--- start ---
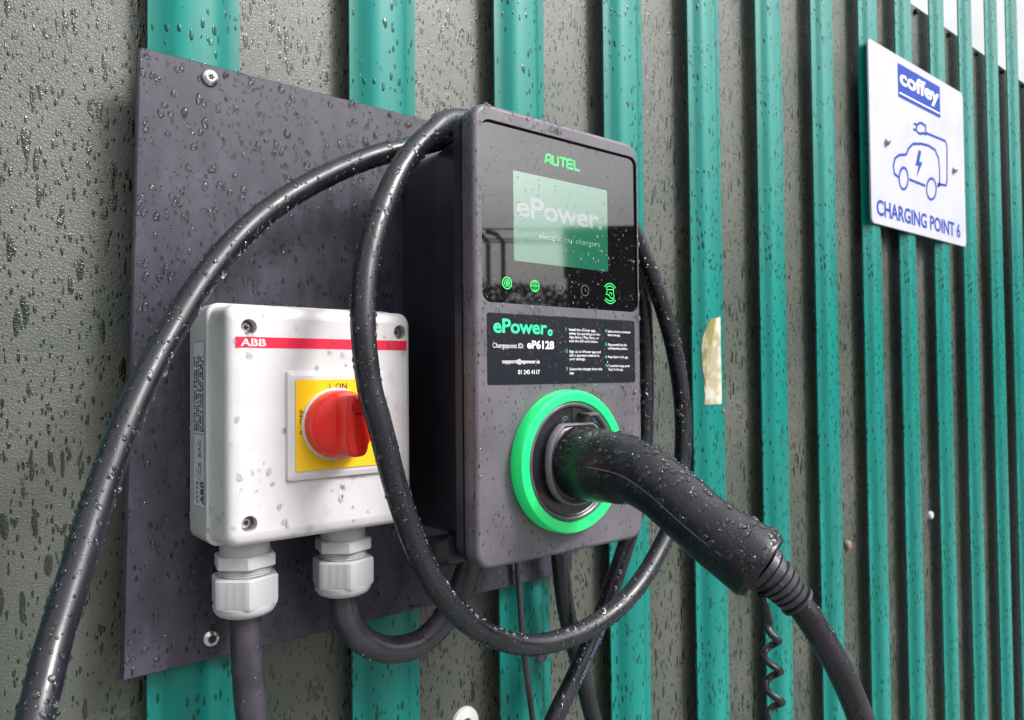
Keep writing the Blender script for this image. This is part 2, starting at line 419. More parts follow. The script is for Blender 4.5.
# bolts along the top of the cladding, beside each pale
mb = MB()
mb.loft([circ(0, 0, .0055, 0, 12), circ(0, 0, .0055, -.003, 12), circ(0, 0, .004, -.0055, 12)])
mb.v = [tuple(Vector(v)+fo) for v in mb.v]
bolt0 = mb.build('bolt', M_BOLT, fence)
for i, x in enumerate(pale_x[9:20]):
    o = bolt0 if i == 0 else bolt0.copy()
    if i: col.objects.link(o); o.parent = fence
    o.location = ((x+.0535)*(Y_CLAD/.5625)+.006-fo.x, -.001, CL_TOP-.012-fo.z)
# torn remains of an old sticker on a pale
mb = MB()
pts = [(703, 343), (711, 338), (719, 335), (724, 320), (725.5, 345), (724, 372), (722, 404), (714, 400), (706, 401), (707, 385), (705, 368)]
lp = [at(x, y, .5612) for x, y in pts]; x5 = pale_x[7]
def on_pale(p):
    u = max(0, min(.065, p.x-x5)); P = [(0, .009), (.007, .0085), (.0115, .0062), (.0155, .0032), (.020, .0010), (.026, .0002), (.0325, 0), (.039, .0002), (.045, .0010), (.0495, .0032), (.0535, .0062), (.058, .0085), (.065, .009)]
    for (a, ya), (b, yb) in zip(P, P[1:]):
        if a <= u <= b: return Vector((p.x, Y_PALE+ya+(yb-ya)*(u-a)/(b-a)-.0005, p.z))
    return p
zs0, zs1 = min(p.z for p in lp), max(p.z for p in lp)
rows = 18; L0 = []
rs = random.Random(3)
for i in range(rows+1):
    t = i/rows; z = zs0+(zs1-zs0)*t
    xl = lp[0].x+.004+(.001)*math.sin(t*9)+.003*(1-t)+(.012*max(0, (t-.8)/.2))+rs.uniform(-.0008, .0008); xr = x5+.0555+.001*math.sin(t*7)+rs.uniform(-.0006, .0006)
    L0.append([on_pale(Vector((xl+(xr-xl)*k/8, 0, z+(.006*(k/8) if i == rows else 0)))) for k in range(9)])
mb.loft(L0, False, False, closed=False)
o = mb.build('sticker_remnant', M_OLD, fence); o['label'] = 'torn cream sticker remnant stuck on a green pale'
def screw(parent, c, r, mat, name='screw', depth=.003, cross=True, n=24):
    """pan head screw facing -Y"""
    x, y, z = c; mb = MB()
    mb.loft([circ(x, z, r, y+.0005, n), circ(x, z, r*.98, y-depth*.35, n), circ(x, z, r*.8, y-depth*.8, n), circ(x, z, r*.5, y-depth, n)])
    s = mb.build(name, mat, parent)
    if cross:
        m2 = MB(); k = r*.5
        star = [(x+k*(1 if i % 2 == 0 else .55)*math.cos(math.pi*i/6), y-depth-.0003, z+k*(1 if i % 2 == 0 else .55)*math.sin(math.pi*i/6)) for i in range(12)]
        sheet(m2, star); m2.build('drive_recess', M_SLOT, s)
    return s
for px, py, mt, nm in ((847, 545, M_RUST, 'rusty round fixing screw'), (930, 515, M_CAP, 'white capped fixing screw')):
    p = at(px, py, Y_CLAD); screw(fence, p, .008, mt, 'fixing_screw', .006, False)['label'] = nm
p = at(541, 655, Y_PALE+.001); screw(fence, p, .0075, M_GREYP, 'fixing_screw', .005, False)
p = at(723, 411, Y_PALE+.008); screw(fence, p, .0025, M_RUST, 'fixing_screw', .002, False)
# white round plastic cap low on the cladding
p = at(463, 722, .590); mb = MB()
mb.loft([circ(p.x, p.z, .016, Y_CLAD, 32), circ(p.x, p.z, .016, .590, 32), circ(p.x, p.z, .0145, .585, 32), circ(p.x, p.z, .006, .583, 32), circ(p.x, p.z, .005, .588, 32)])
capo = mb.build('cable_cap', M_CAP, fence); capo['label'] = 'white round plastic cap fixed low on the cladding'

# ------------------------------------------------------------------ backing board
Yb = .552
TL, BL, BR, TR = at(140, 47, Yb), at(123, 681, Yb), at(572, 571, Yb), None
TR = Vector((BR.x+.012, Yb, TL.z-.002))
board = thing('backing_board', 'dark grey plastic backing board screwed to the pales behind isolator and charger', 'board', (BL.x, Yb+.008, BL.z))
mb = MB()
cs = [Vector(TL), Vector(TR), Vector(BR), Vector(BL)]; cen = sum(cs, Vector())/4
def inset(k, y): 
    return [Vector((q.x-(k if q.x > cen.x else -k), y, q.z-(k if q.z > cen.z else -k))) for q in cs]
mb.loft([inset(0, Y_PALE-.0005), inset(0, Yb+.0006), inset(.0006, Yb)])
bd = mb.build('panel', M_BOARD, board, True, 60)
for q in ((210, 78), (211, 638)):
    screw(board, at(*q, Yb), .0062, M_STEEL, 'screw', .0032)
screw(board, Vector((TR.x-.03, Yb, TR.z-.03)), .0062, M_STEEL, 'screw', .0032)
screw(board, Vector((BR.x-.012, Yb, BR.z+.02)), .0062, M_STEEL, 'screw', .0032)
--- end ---
--- start ---
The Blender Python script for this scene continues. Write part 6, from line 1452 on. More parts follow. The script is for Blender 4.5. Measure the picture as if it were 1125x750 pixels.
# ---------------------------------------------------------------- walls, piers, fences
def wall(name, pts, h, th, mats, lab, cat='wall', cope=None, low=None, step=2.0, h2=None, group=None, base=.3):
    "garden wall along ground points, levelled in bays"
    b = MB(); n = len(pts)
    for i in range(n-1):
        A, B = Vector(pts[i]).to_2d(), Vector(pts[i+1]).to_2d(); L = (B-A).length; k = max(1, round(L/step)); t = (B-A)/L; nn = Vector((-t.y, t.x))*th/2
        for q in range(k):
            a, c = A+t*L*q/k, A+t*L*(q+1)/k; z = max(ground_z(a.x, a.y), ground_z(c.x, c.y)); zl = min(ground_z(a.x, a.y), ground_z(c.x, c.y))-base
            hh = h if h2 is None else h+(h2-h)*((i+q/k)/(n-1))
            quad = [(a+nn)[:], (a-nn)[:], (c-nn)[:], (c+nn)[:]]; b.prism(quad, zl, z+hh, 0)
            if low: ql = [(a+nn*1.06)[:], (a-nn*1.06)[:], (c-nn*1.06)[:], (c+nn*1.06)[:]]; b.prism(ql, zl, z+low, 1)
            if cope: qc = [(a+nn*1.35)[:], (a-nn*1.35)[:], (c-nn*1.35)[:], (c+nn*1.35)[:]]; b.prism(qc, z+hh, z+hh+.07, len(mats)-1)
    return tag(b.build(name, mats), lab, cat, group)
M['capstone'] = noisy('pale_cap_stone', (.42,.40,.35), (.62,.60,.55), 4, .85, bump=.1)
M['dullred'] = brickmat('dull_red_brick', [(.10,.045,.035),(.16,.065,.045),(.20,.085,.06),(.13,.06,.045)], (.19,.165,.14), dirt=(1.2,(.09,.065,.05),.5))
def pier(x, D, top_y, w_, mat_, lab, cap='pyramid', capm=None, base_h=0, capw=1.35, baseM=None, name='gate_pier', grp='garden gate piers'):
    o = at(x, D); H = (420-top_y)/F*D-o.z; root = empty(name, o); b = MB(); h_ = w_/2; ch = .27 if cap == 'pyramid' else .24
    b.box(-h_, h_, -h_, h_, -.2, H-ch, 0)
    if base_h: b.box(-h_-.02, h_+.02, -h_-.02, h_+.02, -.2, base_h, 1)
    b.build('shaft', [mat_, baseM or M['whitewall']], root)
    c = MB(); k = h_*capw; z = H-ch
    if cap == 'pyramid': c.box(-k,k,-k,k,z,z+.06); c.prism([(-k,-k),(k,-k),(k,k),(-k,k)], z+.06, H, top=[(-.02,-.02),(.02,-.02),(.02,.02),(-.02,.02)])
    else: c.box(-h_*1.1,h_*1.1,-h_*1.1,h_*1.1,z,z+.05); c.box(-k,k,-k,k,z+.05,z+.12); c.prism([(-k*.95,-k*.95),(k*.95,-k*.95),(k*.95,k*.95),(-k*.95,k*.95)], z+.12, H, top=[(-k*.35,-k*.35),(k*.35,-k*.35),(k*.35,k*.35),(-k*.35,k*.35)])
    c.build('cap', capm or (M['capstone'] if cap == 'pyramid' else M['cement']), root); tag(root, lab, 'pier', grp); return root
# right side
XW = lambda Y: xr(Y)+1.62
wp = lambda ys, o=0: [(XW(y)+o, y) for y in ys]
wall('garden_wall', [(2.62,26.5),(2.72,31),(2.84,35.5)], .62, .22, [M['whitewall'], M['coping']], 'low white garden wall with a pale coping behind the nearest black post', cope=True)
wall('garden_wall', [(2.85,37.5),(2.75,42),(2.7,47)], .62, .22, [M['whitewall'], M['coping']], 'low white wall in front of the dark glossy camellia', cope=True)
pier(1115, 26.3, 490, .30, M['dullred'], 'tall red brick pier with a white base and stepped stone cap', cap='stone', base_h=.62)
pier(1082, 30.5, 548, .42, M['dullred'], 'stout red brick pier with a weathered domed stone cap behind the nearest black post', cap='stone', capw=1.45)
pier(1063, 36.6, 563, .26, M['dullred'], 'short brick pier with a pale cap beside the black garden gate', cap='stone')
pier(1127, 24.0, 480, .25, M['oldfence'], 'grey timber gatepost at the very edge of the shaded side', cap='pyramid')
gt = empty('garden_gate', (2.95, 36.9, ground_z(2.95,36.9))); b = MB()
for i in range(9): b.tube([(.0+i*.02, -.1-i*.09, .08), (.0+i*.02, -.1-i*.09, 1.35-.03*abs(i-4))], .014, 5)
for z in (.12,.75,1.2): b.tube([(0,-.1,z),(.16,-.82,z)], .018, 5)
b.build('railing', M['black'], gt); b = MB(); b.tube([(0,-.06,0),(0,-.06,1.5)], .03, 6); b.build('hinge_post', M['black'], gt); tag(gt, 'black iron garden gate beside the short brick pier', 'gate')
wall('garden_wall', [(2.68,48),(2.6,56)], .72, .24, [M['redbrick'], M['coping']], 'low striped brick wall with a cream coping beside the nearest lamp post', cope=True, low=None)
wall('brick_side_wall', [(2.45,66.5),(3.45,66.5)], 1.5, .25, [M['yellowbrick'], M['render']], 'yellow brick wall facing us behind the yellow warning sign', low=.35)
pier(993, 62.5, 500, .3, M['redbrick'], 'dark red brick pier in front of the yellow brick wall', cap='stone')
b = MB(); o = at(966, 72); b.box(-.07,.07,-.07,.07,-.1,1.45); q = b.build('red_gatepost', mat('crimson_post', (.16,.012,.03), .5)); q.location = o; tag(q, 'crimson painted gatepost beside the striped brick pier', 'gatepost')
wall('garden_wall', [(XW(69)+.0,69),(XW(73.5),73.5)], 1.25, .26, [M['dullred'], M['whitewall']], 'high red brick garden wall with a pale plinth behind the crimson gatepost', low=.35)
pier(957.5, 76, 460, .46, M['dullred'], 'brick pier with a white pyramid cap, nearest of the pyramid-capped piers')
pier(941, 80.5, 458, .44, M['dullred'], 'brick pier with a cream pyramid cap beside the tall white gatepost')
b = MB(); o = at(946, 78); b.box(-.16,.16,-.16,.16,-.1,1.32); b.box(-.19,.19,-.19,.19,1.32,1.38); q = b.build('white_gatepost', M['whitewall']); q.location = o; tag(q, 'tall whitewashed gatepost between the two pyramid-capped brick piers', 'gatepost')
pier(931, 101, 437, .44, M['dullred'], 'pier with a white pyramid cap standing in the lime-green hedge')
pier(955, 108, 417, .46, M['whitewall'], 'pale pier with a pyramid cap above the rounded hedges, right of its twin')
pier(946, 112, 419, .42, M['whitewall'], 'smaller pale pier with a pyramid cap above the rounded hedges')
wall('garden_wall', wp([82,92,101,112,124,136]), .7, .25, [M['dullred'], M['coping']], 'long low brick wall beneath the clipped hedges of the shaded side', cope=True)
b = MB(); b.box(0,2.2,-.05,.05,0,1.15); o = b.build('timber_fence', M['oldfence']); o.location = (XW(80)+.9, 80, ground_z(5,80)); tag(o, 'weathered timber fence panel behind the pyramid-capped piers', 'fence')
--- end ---
A line counts if it holds the word "follow". Work out how many lines in the listing count, and give only that number.

■ **Result of the exercise**
2